HARARE - While Bulawayo residents may frown at being asked to simultaneously flush their toilets at 7.30pm to beat water shortages and resultant choked sewers, New Dehli is following suit.
Now infamously called the flush mobs, little do Bulawayo residents know that they are inspiring a world 18 000km away.
An Indian minister has called on residents in the heavily-populated New Dehli city to follow Bulawayo’s example after suffering severe water shortages which have resulted in blocked sewers.
Speaking on India’s national television yesterday, Jairam Ramesh, India’s drinking water and sanitation minister, appealed to Delhi’s 16 million plus residents to follow the example set by Bulawayo.

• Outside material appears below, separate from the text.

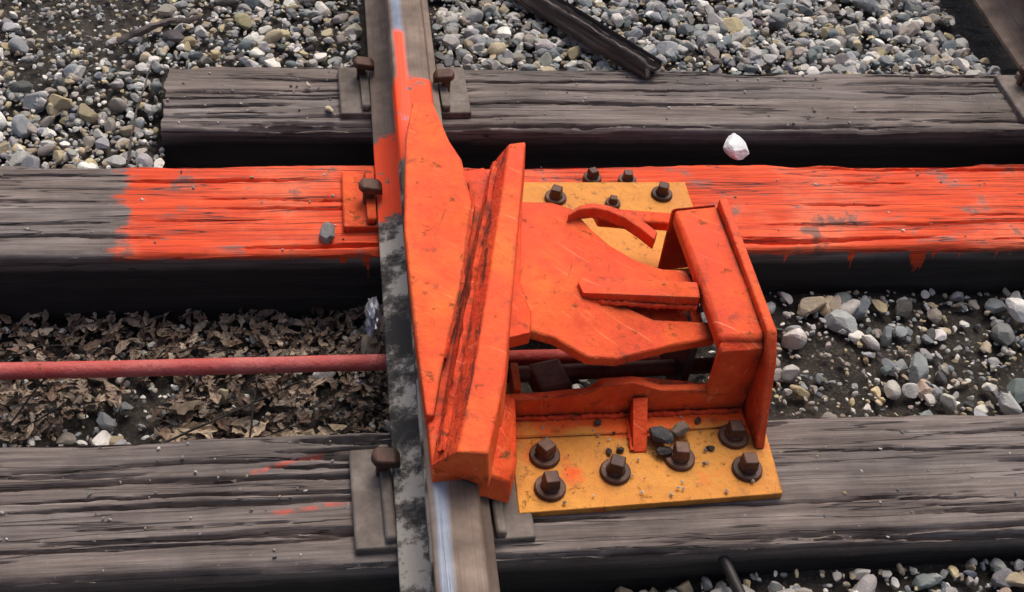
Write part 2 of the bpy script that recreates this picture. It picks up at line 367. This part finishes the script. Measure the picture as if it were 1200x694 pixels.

Bulawayo’s council has asked its more than one million residents to flush their toilets simultaneously at 7:30pm when water supplies are restored.
Bulawayo officials say “synchronised flushing” helps clear waste that would have accumulated in sanitary facilities following days of water shortages.
Ramesh said the Zimbabwean example was proof that it was possible to execute the plan.
He said it was especially critical for Indians to follow suit as the toilet situation in the country was “pitiful”
“The solution to our water woes lies in Zimbabwe’s second-largest city’s legislation called synchronised toilet flushing.
“If we flush our toilets simultaneously as they are doing in Bulawayo, we take pressure off our poor sewer systems,” Ramesh said during the official launch of a water facility in New Dehli.
Despite an economic boom, lack of water supply has plagued Indian cities for decades prompting citizens to make creative use of their unused toilet spaces. Uses of toilet space have ranged from makeshift office and study rooms to pantries, aquariums and kitchen herb gardens.
In New Delhi, middle-class people are reduced to foraging for water.